Against a rationalist and modernist background, "Euro-modernity" emerged as a dominant form of design, capitalist, rationalist, liberal, secular, patriarchal, white (67). Design can be regarded as a "white-western-men syndrome" [8] dominated by nonrelationist thinking within "patriarchal and capitalistic technological imaginations" (221). Questioning the Western concept of modernity, Escobar wants to build bridges between transition design visions in the Global North and the Global South (205).


Notes:

[1] Cf. Victor Papanek: Design for the Real World, Toronto (et al.) 1973, 14.

[2] Cf. Tomás Maldonado: Design, Nature, and Revolution. Toward a critical Ecology, New York 1972, 67.

[3] Matthew Crawford: The World Beyond Your Head: On Becoming an Individual in an Age of Distraction, New York 2015, 27.

[4] Cf. Catriona Blanke / John Croft / Dasi Mandakini / Ilona Koglin: Dragon Dreaming. Project Design, 2013, URL: http://www.dragondreaming.org/wp-content/uploads/DragonDreaming_eBook_english_V02.09.pdf  (accessed 24 July 2019).

[5] "That means we must add to the exclusively social contract a natural contract of symbiosis and reciprocity in which our relationship to things would set aside mastery and possession in favor of admiring attention, reciprocity, contemplation, and respect; where knowledge would no longer imply property, nor action mastery, nor would property and mastery imply their excremental results and origins." Michel Serres: The Natural Contract, Michigan Press 1995, 38.

[6] Cf. Jürgen Habermas: Modernity: An Unfinished Project, in: Habermas and the Unfinished Project of Modernity. Critical Essays on The Philosophical Discourse of Modernity, ed. by Maurizio Passerin d'Entrèves / Seyla Benhabib, Cambridge 1997, 38-55, 45.

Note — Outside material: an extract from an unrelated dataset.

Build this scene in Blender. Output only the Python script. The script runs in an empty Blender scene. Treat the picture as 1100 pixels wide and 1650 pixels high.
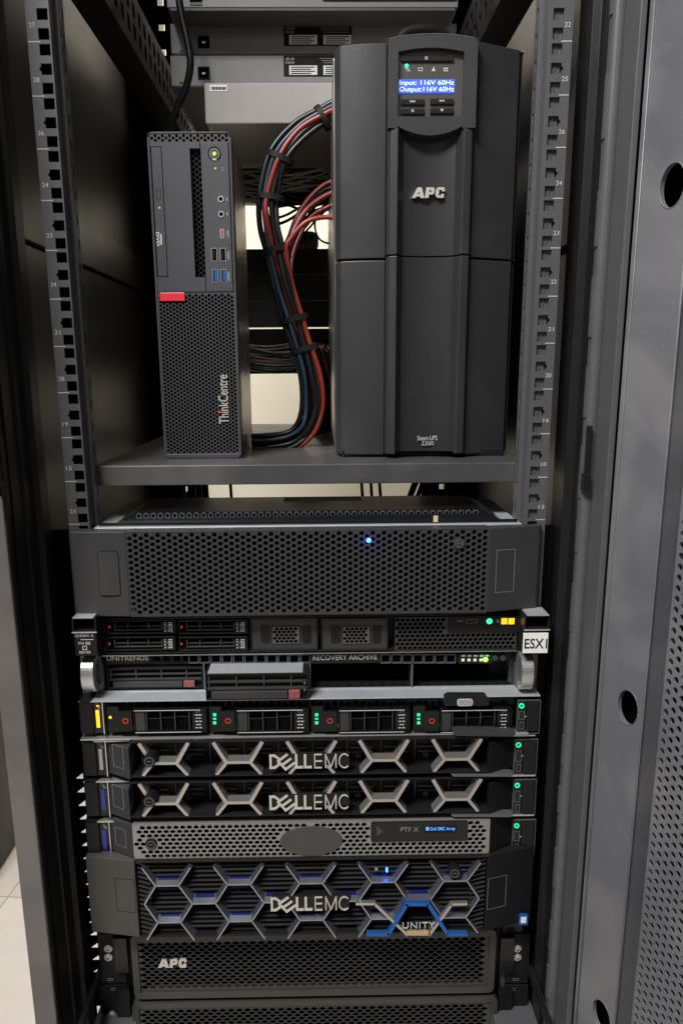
import bpy, math, random
from mathutils import Vector, Matrix
random.seed(7)
C = bpy.context.scene.collection
MM = 0.001
# ------------------------------------------------------------------ camera
CAM = (12.2, -788.9, 156.6); PITCH, YAW, ROLL = .2274, .0146, -.0071
FPX, SHX, SHY = 1248.5, -15.5, 54.9          # focal length and lens shift for a 1100 x 1650 frame
_f = Vector((math.sin(YAW)*math.cos(PITCH), math.cos(YAW)*math.cos(PITCH), -math.sin(PITCH)))
_r0 = Vector((math.cos(YAW), -math.sin(YAW), 0)); _u0 = _r0.cross(_f)
_r = _r0*math.cos(ROLL)+_u0*math.sin(ROLL); _u = -_r0*math.sin(ROLL)+_u0*math.cos(ROLL)
cd = bpy.data.cameras.new('camera'); cam = bpy.data.objects.new('camera', cd); C.objects.link(cam)
m = Matrix((( _r.x, _u.x, -_f.x, CAM[0]*MM), (_r.y, _u.y, -_f.y, CAM[1]*MM), (_r.z, _u.z, -_f.z, CAM[2]*MM), (0,0,0,1)))
cam.matrix_world = m
cd.sensor_fit = 'VERTICAL'; cd.sensor_height = 36; cd.sensor_width = 24
cd.lens = FPX/1650*36; cd.shift_x = -SHX/1650; cd.shift_y = SHY/1650
cd.clip_start = .02; cd.clip_end = 60
sc = bpy.context.scene; sc.camera = cam
# ------------------------------------------------------------------ world, lights, exposure
w = bpy.data.worlds.new('World'); sc.world = w; w.use_nodes = True
w.node_tree.nodes['Background'].inputs[0].default_value = (.80, .84, .9, 1)
w.node_tree.nodes['Background'].inputs[1].default_value = .02
sc.view_settings.view_transform = 'Standard'; sc.view_settings.look = 'None'
sc.view_settings.exposure = 0; sc.view_settings.gamma = 1; sc.view_settings.use_curve_mapping = False
def area(name, loc, target, sx, sy, power, col=(1, 1, 1)):
    l = bpy.data.lights.new(name, 'AREA'); l.shape = 'RECTANGLE'; l.size = sx; l.size_y = sy; l.energy = power; l.color = col
    o = bpy.data.objects.new(name, l); C.objects.link(o); o.location = loc
    o.rotation_euler = (Vector(target)-Vector(loc)).to_track_quat('-Z', 'Y').to_euler(); return o
area('ceiling_light_aisle', (-.8, -1.3, 1.95), (-.25, -.5, 0), .9, .5, 118, (1, .985, .96))
area('fill_light_near', (.1, -2.3, 1.2), (0, 0, .0), 1.2, .5, 3, (1, .98, .95))  # weak fill light added in front of the rack, not a ceiling lamp
area('ceiling_light_rear', (0, 1.55, 1.35), (0, 2.0, .2), 2.2, .4, 15, (1, .93, .82))
area('fill_light_behind', (0, 1.25, 1.7), (0, .75, -.3), 1.2, .4, 34, (1, .93, .84))  # added lamp, brightens undersides and wires from behind the rack
area('ceiling_light_left', (-1.5, .6, 1.75), (-1.5, .6, 0), .7, 1.6, 22, (1, .95, .88))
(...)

[7] Cf. Jürgen Habermas: Modernity: An Unfinished Project, in: Habermas and the Unfinished Project of Modernity. Critical Essays on The Philosophical Discourse of Modernity, ed. by Maurizio Passerin d'Entrèves / Seyla Benhabib, Cambridge 1997, 38-55, 47.

[8] As entered by an anonymous person into the real time life blog during Arturo Escobar's key note speech at the Design Research Society 2018 Conference.